In the case of an ecclesiastical patron, the rule is still more strict, for he can neither revoke nor vary; (Latch. Rep. 19), 254); and although it may be too much to contend, that the circumstance of the patron in this case being a clergyman, brings him within this rule, which seems rather to apply to the case of a right of presentation belonging to an ecclesiastical person in right of his ecclesiastical preferment; yet, it is enough for the present argument to shew, that he has no general power to revoke, but that the clerk, when he has once presented to the bishop, must still be submitted to the bishop's choice, though the patron may add another. The effect, therefore, of such a presentation to the first benefice, where the clerk has been subsequently instituted and inducted under it, appears to us to be, that the former incumbent can never contend that the living was not vacant, in point of fact, at the time he so presented: that, in case he should sue for the tithes which grew and arose subsequent to his presentation of the new incumbent, he would fail in his suit: and that the payment of the tithes to the successor is a good and valid payment. And if this be so, the case appears to us to fall within the remedy intended to be given by the statute; for otherwise the mischief would follow which was intended to be prevented by that act; viz. that the tithes which grew and arose since the presentation would neither be claimable by the preceding nor succeeding incumbent, but would fall either to the ordinary or to the parishioner himself: the very consequence which the statute intended to prevent.

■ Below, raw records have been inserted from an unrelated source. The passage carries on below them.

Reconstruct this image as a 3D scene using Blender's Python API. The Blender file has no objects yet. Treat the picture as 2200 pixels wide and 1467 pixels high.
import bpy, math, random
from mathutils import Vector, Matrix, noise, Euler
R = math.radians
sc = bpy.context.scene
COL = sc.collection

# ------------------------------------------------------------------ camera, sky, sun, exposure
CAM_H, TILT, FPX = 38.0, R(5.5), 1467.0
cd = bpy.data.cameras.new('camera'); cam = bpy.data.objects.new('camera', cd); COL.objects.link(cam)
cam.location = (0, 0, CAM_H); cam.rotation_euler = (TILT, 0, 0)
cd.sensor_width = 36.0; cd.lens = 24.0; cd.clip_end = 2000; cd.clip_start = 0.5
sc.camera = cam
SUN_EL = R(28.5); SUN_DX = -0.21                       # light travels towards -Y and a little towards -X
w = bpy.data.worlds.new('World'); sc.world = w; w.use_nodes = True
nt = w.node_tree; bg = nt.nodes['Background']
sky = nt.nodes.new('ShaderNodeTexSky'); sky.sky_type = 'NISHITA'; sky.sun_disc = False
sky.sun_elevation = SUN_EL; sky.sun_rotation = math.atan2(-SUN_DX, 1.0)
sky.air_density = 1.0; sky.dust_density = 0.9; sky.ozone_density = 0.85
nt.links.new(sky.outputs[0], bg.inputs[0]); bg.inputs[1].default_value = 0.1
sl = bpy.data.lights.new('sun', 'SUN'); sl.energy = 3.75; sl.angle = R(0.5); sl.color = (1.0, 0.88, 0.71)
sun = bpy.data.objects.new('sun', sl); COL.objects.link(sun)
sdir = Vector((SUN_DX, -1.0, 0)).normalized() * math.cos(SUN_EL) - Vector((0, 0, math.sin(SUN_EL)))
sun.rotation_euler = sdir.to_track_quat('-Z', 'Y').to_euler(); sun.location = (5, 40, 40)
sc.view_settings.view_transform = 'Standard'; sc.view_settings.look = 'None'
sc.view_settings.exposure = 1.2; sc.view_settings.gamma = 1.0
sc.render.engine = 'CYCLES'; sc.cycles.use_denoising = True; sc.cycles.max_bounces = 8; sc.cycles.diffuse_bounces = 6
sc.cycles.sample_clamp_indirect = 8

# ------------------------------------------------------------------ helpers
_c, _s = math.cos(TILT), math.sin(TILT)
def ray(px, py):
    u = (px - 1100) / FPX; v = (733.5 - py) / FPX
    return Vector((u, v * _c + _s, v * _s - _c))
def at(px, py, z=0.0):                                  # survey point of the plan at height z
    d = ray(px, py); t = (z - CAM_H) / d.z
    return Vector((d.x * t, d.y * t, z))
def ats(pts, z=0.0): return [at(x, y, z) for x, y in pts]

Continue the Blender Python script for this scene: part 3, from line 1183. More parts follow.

In the course of the argument on the part of the defendant, reliance was placed on the judgment of the Court of King's Bench in the late case of Halton v. Cove.* It will be sufficient to say, that the judgment given by us is not inconsistent with the judgment in the case referred tQ. The court of King's Bench held, on that occasion, that the statute applies to the case of a living actually vacant, and that it could not apply to the case then before the Court, where the living was not, in fact, vacant, the rector still continuing in possession. But the distinction appears to us to be, that, in this case, the incumbent does not appear to have continued in possession; but, on the contrary, upon this record, which alleges the presentation to have

been made by him as patron, we must intend, as against him who has stated the living to have been actually vacant, that the living was vacant by his ceasing to be in possession, both in fact and in law.

There is no occasion to advert to the decision of this Court in the late caseof Apperley v. the Bishop of Hereford, because it turned upon a point wholly collateral to the present.

On the whole, we think the first benefice became actually vacant from the time of the presentation made to the same, and that the plaintiff is, consequently, entitled to the tithes in question from that time, under the statute of Hen. VIII.; and we, therefore, give judgment for the plaintiff. Judgment for the plaintiff.